REQUIREMENT: Repeat everything from the first line of the listing below through the line that contains "from mathutils import noise as mnoise", exactly. Leave out pictures.

::: MATERIAL PROVIDED :::

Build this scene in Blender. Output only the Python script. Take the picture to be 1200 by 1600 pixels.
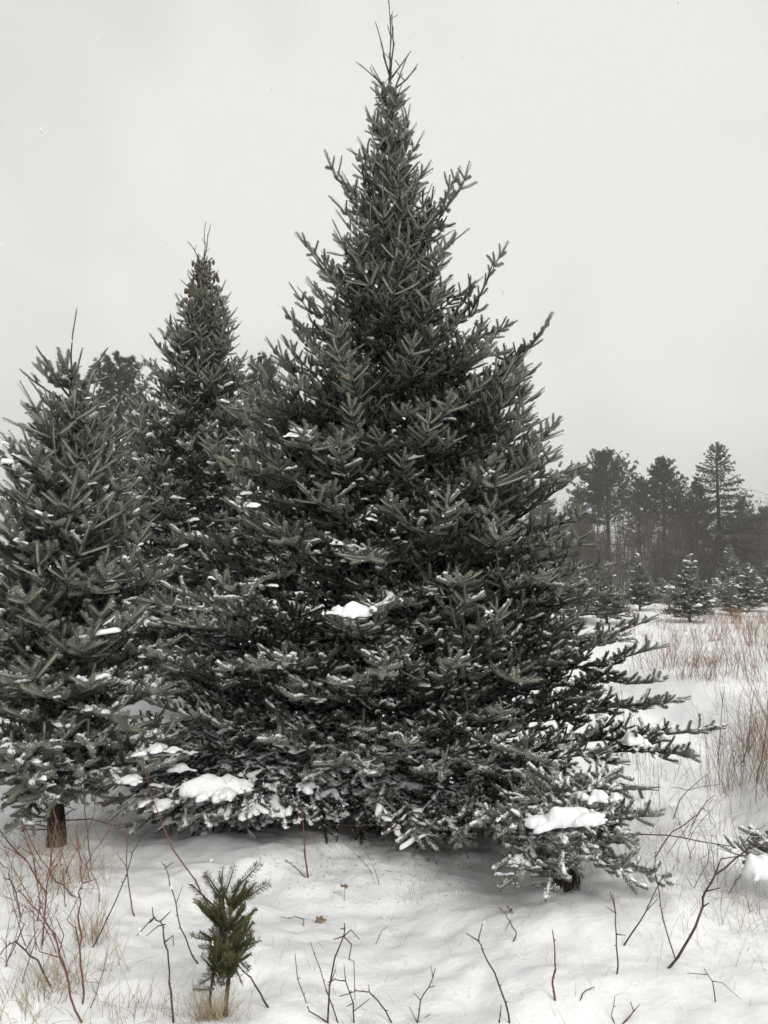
import bpy, math, random
import numpy as np
from mathutils import Vector, Matrix, Quaternion
from mathutils import noise as mnoise

# ------------------------------------------------------------------ scene, camera, sky, sun, exposure
scene = bpy.context.scene
for o in list(bpy.data.objects):
    bpy.data.objects.remove(o)
C = scene.collection
R = math.radians

CAM_H, PITCH, F = 1.60, R(4.45), 1155.0        # F: focal length in pixels of a 1200 x 1600 frame
cam_data = bpy.data.cameras.new('camera')
cam_data.sensor_fit = 'VERTICAL'
cam_data.sensor_height = 36.0
cam_data.sensor_width = 27.0
cam_data.lens = 36.0 * F / 1600.0
cam_data.clip_start = 0.05
cam_data.clip_end = 3000.0
cam = bpy.data.objects.new('camera', cam_data)
C.objects.link(cam)
cam.location = (0, 0, CAM_H)
cam.rotation_euler = (R(90) + PITCH, 0, 0)
scene.camera = cam

SUN_EL, SUN_AZ = R(40), R(150)                  # azimuth measured from +Y (view direction) clockwise
world = bpy.data.worlds.new('World')
scene.world = world
world.use_nodes = True
wn, wl = world.node_tree.nodes, world.node_tree.links
wn.clear()
wout = wn.new('ShaderNodeOutputWorld')
bg = wn.new('ShaderNodeBackground')
sky = wn.new('ShaderNodeTexSky')
sky.sky_type = 'NISHITA'
sky.sun_disc = False
sky.sun_elevation = SUN_EL
sky.sun_rotation = SUN_AZ
sky.dust_density = 4.0
hs = wn.new('ShaderNodeHueSaturation')
hs.inputs['Saturation'].default_value = 0.05
tc = wn.new('ShaderNodeTexCoord')
cl = wn.new('ShaderNodeTexNoise')
cl.inputs['Scale'].default_value = 1.6
cl.inputs['Detail'].default_value = 5.0
cl.inputs['Roughness'].default_value = 0.5
cr = wn.new('ShaderNodeValToRGB')
cr.color_ramp.elements[0].position = 0.36
cr.color_ramp.elements[0].color = (5.9, 5.9, 5.75, 1)
cr.color_ramp.elements[1].position = 0.60
cr.color_ramp.elements[1].color = (7.8, 7.8, 7.6, 1)
mix = wn.new('ShaderNodeMix')
mix.data_type = 'RGBA'
mix.inputs[0].default_value = 0.93              # the cloud deck hides nearly all of the clear sky
wl.new(tc.outputs['Generated'], cl.inputs['Vector'])
wl.new(cl.outputs['Fac'], cr.inputs['Fac'])
wl.new(sky.outputs['Color'], hs.inputs['Color'])
wl.new(hs.outputs['Color'], mix.inputs[6])
wl.new(cr.outputs['Color'], mix.inputs[7])
wl.new(mix.outputs[2], bg.inputs['Color'])
bg.inputs['Strength'].default_value = 0.10
wl.new(bg.outputs['Background'], wout.inputs['Surface'])

sun_data = bpy.data.lights.new('sun', 'SUN')
sun_data.energy = 1.5
sun_data.angle = R(25)
sun_data.color = (1.0, 0.97, 0.93)
sun = bpy.data.objects.new('sun', sun_data)
C.objects.link(sun)
sdir = Vector((math.sin(SUN_AZ) * math.cos(SUN_EL), math.cos(SUN_AZ) * math.cos(SUN_EL), math.sin(SUN_EL)))
sun.rotation_euler = (-sdir).to_track_quat('-Z', 'Y').to_euler()

scene.view_settings.view_transform = 'Standard'
scene.view_settings.look = 'None'
scene.view_settings.exposure = 0.20
scene.view_settings.gamma = 1.0
scene.view_settings.use_curve_mapping = False
scene.cycles.max_bounces = 6
scene.cycles.diffuse_bounces = 1
scene.cycles.use_adaptive_sampling = True
scene.cycles.adaptive_threshold = 0.035
scene.cycles.adaptive_min_samples = 12
scene.cycles.glossy_bounces = 1
scene.cycles.volume_bounces = 0
scene.cycles.use_denoising = True

# ------------------------------------------------------------------ helpers
rng = random.Random(7)
UP = Vector((0, 0, 1))
CP, SP = math.cos(PITCH), math.sin(PITCH)


def ray(px, py):
    cx, cy = (px - 600) / F, (800 - py) / F
    return Vector((cx, CP - cy * SP, SP + cy * CP))


def at(px, py, y):
    """The point at distance y (metres along +Y) that the photograph shows at this pixel."""
    d = ray(px, py)
    return Vector((0, 0, CAM_H)) + d * (y / d.y)


def project(p):
    x, y, z = p[0], p[1], p[2] - CAM_H
    dep = y * CP + z * SP
    return 600 + F * x / dep, 800 - F * (-y * SP + z * CP) / dep, dep


def sstep(a, b, x):
    t = np.clip((x - a) / (b - a), 0, 1)
    return t * t * (3 - 2 * t)


_rs = np.random.RandomState(11)
_lat = _rs.rand(256, 256)


def vnoise(x, y):
    xi, yi = np.floor(x).astype(int), np.floor(y).astype(int)
    fx, fy = x - xi, y - yi
    fx, fy = fx * fx * fx * (fx * (fx * 6 - 15) + 10), fy * fy * fy * (fy * (fy * 6 - 15) + 10)
    g = lambda a, b: _lat[a % 256, b % 256]
    a = g(xi, yi) * (1 - fx) + g(xi + 1, yi) * fx
    b = g(xi, yi + 1) * (1 - fx) + g(xi + 1, yi + 1) * fx
    return a * (1 - fy) + b * fy - 0.5


MAIN = (0.045, 5.2)
LEFT = (-1.96, 4.55)
BACK = (-2.13, 8.5)
LOWB = (0.90, 3.80)
EDGEB = (2.06, 3.72)


def gz(x, y, vn=vnoise, ss=sstep, m=np):
    near = 1 - ss(9, 30, m.sqrt(x * x + y * y))
    z = 0.12 * vn(x * 0.55 + 3, y * 0.55 + 7) + 0.11 * vn(x * 1.35 + 9, y * 1.6) * (0.4 + 0.6 * near)
    z = z + near * (0.055 * vn(x * 3.1, y * 3.7 + 5) + 0.024 * vn(x * 8 + 2, y * 9) + 0.013 * vn(x * 17 + 2, y * 19))
    z = z + 0.5 * vn(x * 0.05 + 31, y * 0.05 + 12) * ss(10, 40, y)
    z = z - 0.07 * m.exp(-((x - MAIN[0]) ** 2 + (y - MAIN[1]) ** 2) / 1.0)
    z = z + 0.04 * m.exp(-((x - LEFT[0]) ** 2 + (y - LEFT[1]) ** 2) / 0.05)
    z = z + 0.05 * m.exp(-((x - LOWB[0] + 0.1) ** 2 + (y - LOWB[1] + 0.35) ** 2) / 0.10)
    # the bank beside the trodden strip along the right-hand field
    edge = 2.55 + 0.16 * (y - 4) + 0.25 * m.sin(y * 1.1)
    z = z + 0.28 * ss(-0.3, 0.45, x - edge) * ss(3.0, 4.5, y) * (1 - ss(10, 16, y))
    z = z - 0.05 * m.exp(-((x - edge + 0.25) / 0.2) ** 2) * ss(2.5, 3.5, y) * (1 - ss(8, 11, y))
    # old filled-in footprints
    for (fx, fy, fr) in ((2.05, 3.3, .10), (2.25, 3.75, .10), (2.2, 4.3, .11), (-0.55, 3.15, .09), (0.35, 3.0, .09), (-0.9, 3.75, .07)):
        z = z - 0.045 * m.exp(-((x - fx) ** 2 + (y - fy) ** 2) / (fr * fr))
    return z + 0.06 * ss(3, 8, x) * ss(5, 12, y)


_L = _lat.tolist()


def vn1(x, y):
    xi, yi = math.floor(x), math.floor(y)
    fx, fy = x - xi, y - yi
    fx, fy = fx * fx * fx * (fx * (fx * 6 - 15) + 10), fy * fy * fy * (fy * (fy * 6 - 15) + 10)
    r0, r1 = _L[xi % 256], _L[(xi + 1) % 256]
    a = r0[yi % 256] * (1 - fx) + r1[yi % 256] * fx
    b = r0[(yi + 1) % 256] * (1 - fx) + r1[(yi + 1) % 256] * fx
    return a * (1 - fy) + b * fy - 0.5


def ss1(a, b, x):
    t = min(1.0, max(0.0, (x - a) / (b - a)))
    return t * t * (3 - 2 * t)


def gz1(x, y):
    return gz(x, y, vn1, ss1, math)


def ground(px, py):
    d = ray(px, py)
    o = Vector((0, 0, CAM_H))
    t = CAM_H / max(-d.z, 1e-3)
    for _ in range(12):
        p = o + d * t
        t += (p.z - gz1(p.x, p.y)) / max(-d.z, 1e-3) * 0.8
    return o + d * t


def nrm(v):
    v = v.copy()
    v.normalize()
    return v


def set_smooth(me, on=True):
    me.polygons.foreach_set('use_smooth', [on] * len(me.polygons))


class MB:
    def __init__(s):
        s.v, s.f = [], []

    def add(s, vs, fs):
        b = len(s.v)
        s.v.extend([tuple(v) for v in vs])
        s.f.extend([tuple(i + b for i in f) for f in fs])

    def tube(s, pts, rad, sides=5, cap=True, jit=0.0):
        pts = [Vector(p) for p in pts]
        n = len(pts)
        if n < 2:
            return
        ref = None
        b = len(s.v)
        for i, p in enumerate(pts):
            t = nrm(pts[min(i + 1, n - 1)] - pts[max(i - 1, 0)])
            if ref is None:
                ref = t.orthogonal()
            ref = ref - t * ref.dot(t)
            if ref.length < 1e-6:
                ref = t.orthogonal()
            ref.normalize()
            w = t.cross(ref)
            r = rad[i] if hasattr(rad, '__len__') else rad
            for k in range(sides):
                a = 2 * math.pi * k / sides
                rr = r * (1 + (rng.uniform(-jit, jit) if jit else 0))
                s.v.append(tuple(p + (ref * math.cos(a) + w * math.sin(a)) * rr))
        for i in range(n - 1):
            for k in range(sides):
                k2 = (k + 1) % sides
                s.f.append((b + i * sides + k, b + i * sides + k2, b + (i + 1) * sides + k2, b + (i + 1) * sides + k))
        if cap:
            s.f.append(tuple(b + k for k in range(sides))[::-1])
            s.f.append(tuple(b + (n - 1) * sides + k for k in range(sides)))

    def mesh(s, name, mat, smooth=True):
        me = bpy.data.meshes.new(name)
        me.from_pydata(s.v, [], s.f)
        if smooth:
            set_smooth(me)
        for m in (mat if isinstance(mat, (list, tuple)) else [mat]):
            me.materials.append(m)
        return me

    def build(s, name, mat, parent=None, smooth=True):
        return link(name, s.mesh(name, mat, smooth), parent)


def link(name, data, parent=None):
    o = bpy.data.objects.new(name, data)
    C.objects.link(o)
    if parent is not None:
        o.parent = parent
    return o


def tag(o, label=None, cat=None, group=None, kind=None):
    if label:
        o['label'] = label
    if cat:
        o['category'] = cat
    if group:
        o['group'] = group
    if kind:
        o['kind'] = kind
    return o


def empty(name, loc):
    o = link(name, None)
    o.location = loc
    o.empty_display_size = 0.1
    return o


# ------------------------------------------------------------------ materials
def mat(name, color, rough=0.6, spec=0.4):
    m = bpy.data.materials.new(name)
    m.use_nodes = True
    b = m.node_tree.nodes['Principled BSDF']
    b.inputs['Base Color'].default_value = (*color, 1)
    b.inputs['Roughness'].default_value = rough
    b.inputs['Specular IOR Level'].default_value = spec
    return m, m.node_tree.nodes, m.node_tree.links, b


def noisy(name, c1, c2, scale, rough=0.7, spec=0.3, bump=0.0, bscale=None, stretch=None, detail=4.0, lo=0.35, hi=0.65):
    m, n, l, b = mat(name, c1, rough, spec)
    tcn = n.new('ShaderNodeTexCoord')
    src = tcn.outputs['Object']
    if stretch:
        mp = n.new('ShaderNodeMapping')
        mp.inputs['Scale'].default_value = stretch
        l.new(src, mp.inputs['Vector'])
        src = mp.outputs['Vector']
    t = n.new('ShaderNodeTexNoise')
    t.inputs['Scale'].default_value = scale
    t.inputs['Detail'].default_value = detail
    l.new(src, t.inputs['Vector'])
    r = n.new('ShaderNodeValToRGB')
    r.color_ramp.elements[0].position = lo
    r.color_ramp.elements[0].color = (*c1, 1)
    r.color_ramp.elements[1].position = hi
    r.color_ramp.elements[1].color = (*c2, 1)
    l.new(t.outputs['Fac'], r.inputs['Fac'])
    l.new(r.outputs['Color'], b.inputs['Base Color'])
    if bump:
        t2 = n.new('ShaderNodeTexNoise')
        t2.inputs['Scale'].default_value = bscale or scale * 2
        t2.inputs['Detail'].default_value = 6.0
        l.new(src, t2.inputs['Vector'])
        bp = n.new('ShaderNodeBump')
        bp.inputs['Strength'].default_value = 1.0
        bp.inputs['Distance'].default_value = bump
        l.new(t2.outputs['Fac'], bp.inputs['Height'])
        l.new(bp.outputs['Normal'], b.inputs['Normal'])
    return m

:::

EXERCISE OUTPUT:
Build this scene in Blender. Output only the Python script. Take the picture to be 1200 by 1600 pixels.
import bpy, math, random
import numpy as np
from mathutils import Vector, Matrix, Quaternion
from mathutils import noise as mnoise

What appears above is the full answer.